Let $|.|$ be the usual absolute value on $\mathbb{Q}$.
The number of absolute value on $Q(\sqrt{2})$ extending |.| is 2 since $x^2-2=(x-\sqrt{2})(x+\sqrt{2})$ in $\mathbb{R}[x]$.
Let $\hat{Q(\sqrt{2})}_i , i=1,2$, be the corresponding completion of $Q(\sqrt{2})$ with extended absolute value $|.|_i$.
$(x-\sqrt{2})$ and $(x+\sqrt{2})$ are of degree 1 and then we have $\hat{Q(\sqrt{2})}_i=\mathbb{R}$,$i=1,2$.
Then $|.|_i=|.|$, $i=1,2,$ on $\mathbb{R}$. This implies the restricted absolute value of $|.|_i=|.|,i=1,2$ on $Q(\sqrt{2})$ are the same?! Why I obtain a contradiction?

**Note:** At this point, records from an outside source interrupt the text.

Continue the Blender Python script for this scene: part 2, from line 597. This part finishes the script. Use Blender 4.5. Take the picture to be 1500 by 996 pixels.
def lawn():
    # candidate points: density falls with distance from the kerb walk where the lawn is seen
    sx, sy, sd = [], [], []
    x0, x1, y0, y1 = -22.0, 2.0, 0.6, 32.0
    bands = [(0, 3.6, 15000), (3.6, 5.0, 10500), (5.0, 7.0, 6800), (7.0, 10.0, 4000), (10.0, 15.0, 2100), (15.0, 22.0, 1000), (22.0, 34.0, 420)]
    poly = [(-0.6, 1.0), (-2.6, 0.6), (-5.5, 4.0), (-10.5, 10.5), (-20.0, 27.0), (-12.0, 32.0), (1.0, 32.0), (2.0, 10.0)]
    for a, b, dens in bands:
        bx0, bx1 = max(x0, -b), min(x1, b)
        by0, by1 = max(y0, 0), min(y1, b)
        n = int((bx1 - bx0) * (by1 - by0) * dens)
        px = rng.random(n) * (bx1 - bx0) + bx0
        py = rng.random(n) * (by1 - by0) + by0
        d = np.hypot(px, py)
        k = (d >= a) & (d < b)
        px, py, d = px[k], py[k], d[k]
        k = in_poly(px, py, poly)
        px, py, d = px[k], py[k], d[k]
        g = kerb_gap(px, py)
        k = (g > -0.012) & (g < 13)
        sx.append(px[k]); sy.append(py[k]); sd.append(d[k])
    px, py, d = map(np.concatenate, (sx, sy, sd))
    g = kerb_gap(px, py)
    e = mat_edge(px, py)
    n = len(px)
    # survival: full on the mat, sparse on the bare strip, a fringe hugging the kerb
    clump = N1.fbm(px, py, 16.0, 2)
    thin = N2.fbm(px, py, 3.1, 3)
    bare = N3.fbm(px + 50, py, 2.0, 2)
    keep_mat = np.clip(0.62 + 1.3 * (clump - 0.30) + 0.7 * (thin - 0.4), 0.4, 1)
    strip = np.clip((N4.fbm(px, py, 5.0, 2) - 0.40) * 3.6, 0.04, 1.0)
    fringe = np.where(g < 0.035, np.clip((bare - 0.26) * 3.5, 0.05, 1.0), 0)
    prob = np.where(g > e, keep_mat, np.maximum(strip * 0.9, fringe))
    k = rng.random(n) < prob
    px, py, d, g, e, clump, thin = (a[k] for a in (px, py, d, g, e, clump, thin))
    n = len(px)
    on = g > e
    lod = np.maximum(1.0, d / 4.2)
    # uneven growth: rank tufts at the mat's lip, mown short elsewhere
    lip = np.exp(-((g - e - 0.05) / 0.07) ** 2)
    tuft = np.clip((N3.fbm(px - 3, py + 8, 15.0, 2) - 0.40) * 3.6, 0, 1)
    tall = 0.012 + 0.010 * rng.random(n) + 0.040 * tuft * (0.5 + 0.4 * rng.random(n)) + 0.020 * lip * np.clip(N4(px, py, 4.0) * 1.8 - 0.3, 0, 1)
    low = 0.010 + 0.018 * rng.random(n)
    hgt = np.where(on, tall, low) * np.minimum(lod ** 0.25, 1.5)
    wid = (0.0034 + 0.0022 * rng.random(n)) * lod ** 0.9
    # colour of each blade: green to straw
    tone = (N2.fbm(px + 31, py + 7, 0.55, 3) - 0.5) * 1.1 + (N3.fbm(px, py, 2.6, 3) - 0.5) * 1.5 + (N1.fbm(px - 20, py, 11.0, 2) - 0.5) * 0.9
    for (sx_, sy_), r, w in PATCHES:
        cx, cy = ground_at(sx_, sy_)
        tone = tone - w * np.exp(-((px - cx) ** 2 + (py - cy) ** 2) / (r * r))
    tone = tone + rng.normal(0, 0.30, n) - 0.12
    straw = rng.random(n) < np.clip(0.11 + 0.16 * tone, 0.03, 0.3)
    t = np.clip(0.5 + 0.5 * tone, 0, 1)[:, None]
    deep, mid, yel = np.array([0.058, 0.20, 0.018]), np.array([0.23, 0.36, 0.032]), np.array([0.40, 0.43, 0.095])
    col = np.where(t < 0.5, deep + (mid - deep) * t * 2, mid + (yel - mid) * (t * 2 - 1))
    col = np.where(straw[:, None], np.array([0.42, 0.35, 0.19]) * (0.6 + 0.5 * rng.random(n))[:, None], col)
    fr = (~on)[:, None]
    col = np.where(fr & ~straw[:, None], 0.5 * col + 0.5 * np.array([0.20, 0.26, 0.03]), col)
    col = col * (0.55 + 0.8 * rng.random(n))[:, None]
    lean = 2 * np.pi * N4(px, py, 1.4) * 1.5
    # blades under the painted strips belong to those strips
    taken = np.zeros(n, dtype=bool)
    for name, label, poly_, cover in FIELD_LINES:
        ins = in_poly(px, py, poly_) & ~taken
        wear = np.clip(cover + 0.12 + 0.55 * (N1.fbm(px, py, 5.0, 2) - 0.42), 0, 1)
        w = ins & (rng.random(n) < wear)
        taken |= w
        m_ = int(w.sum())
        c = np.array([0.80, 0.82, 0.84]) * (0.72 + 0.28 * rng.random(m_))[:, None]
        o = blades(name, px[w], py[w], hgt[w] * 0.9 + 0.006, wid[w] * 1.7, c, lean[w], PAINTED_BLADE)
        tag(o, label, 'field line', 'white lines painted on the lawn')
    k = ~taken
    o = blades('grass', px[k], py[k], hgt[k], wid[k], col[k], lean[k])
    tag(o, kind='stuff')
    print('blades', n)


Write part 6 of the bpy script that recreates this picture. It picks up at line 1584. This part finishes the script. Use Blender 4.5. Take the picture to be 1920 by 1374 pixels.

Which step I did wrong?
Mariano's comments say it all, but maybe it is helpful to see things more explicitly. Instead of $\mathbb{Q}(\sqrt 2)$, one should really write $K = \mathbb{Q}[x]/(x^2-2)$, and look at its elements as $$a+bx$$ with $a,b \in \mathbb{Q}$ and the relation $x^2=2$ (which means $(a+bx)(c+dx) = (ac+2bd) + (ad+bc)x$.)
Now there are two injections $i_1, i_2: K \hookrightarrow \mathbb{R}$: $$i_1(a+bx) = a+b\sqrt2$$ $$i_2(a+bx) = a-b\sqrt2.$$
$i_1$ induces the absolute value $$|a+bx|_1 = |a+b\sqrt2|,$$ whereas $i_2$ induces the absolute value $$|a+bx|_2 = |a-b\sqrt2|.$$
Both completions $\hat{(K, |\cdot|_1)}$ and $\hat{(K, |\cdot|_2)}$ are indeed isomorphic to $\mathbb{R}$. More precisely, $i_1$ and $i_2$ extend to two different isomorphisms $$f_1: \hat{(K, |\cdot|_1)} \simeq (\mathbb{R}, |\cdot|)$$ $$f_2: \hat{(K, |\cdot|_2)} \simeq (\mathbb{R}, |\cdot|);$$ the difference between them still basically being that $$f_1(x) = \sqrt2$$ $$f_2(x) = -\sqrt2.$$
So in a way, it is true that each $f_i$ identifies its respective absolute value $|\cdot|_i$ with the usual absolute value on $\mathbb{R}$; but $f_1$ sends $x$ to $\sqrt2$, and $f_2$ sends it to $-\sqrt 2$.
In yet other words: It is true that the restriction of the absolute value on $\mathbb{R}$ to the subset $i_1(K) = i_2(K) \subset \mathbb{R}$ is the same; but $|\cdot|_1$, which is the pullback of that restriction via $i_1$ to the abstract field $K$, is different from $|\cdot|_2$, the pullback of that restriction to $K$ via $i_2$.